Vamos fingir que o jogo começa nesta semana, com o horário eleitoral gratuito. Vamos também esquecer que ele já foi decidido, como ­naqueles torneios em que se conhece o vencedor de antemão e os outros times só entram em campo para cumprir tabela nas últimas rodadas. Finalmente, tentemos simular algum interesse pela disputa presidencial de 2010. Só nós, porque os outros já não dão a mínima importância. Se perguntarem aos investidores, que votam trazendo ou não seus recursos para cá, tanto faz como tanto fez. Pela primeira vez na história, o Brasil entra numa eleição com a inflação em queda, o risco-país em baixa e o dólar estável. Se consultarem os jovens, que poderiam sair às ruas ­organizando carreatas por seus candidatos, quase todos trocariam o voto por uma boa praia ou uma conversa de botequim – e a militância que resta no Brasil agora é paga.

O eleitor normal, por sua vez, prefere qualquer partida de futebol a um debate político. E até mesmo as ruas das grandes metrópoles foram salvas do clima eleitoral pelas leis civilizatórias que restringiram os cartazes e a propaganda.

A que se deve esse torpor? A uma economia estável, uma sensação de bem-estar inédita em praticamente todas as classes sociais e uma disputa com três candidatos sem carisma, todos incapazes de empolgar o eleitor e de fazer qualquer criancinha sorrir. A consequência? Uma disputa fria, sem emoção, regida pelos marqueteiros e dominada pelo dinheiro. Um dinheiro pragmático, que pressente

o rastro da vitória, e desemboca no caixa daqueles que hoje representam o status quo. E que parte, em geral, dos grupos econômicos mais favorecidos pelos subsídios do BNDES e pelo capitalismo de compadres vigente no País. Como diria o escritor americano Greg Palast, o Brasil de hoje experimenta “a melhor democracia que o dinheiro pode comprar”.

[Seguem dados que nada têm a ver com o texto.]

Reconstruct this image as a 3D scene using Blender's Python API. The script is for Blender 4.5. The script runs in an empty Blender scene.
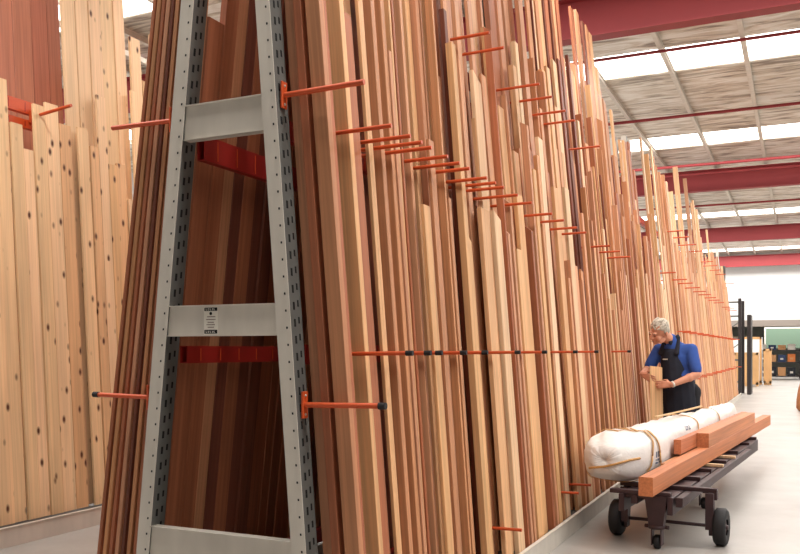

A sorte é que ainda existe vida além do horário eleitoral, que é gratuito para os candidatos, mas custa quase R$ 1 bilhão aos contribuintes, em renúncias fiscais do governo federal às emissoras de rádio e televisão. Sempre será possível sintonizar na tevê a cabo, colocar um CD ou mesmo acessar o YouTube quando aqueles rostos e vozes estranhas, vindas de um mundo subterrâneo, invadirem a sua tela ou o seu carro. E depois da “eleição” de 2010, marcada pela imposição de um nome pela vontade imperial do chefe da tribo, uma pergunta será cada vez mais urgente e terá de entrar na ordem do dia: afinal de contas, por que o voto ainda é obrigatório no Brasil, um país que se rendeu aos caprichos do seu grande coronel? Um domingo em paz vale mais do que um simulacro de eleição.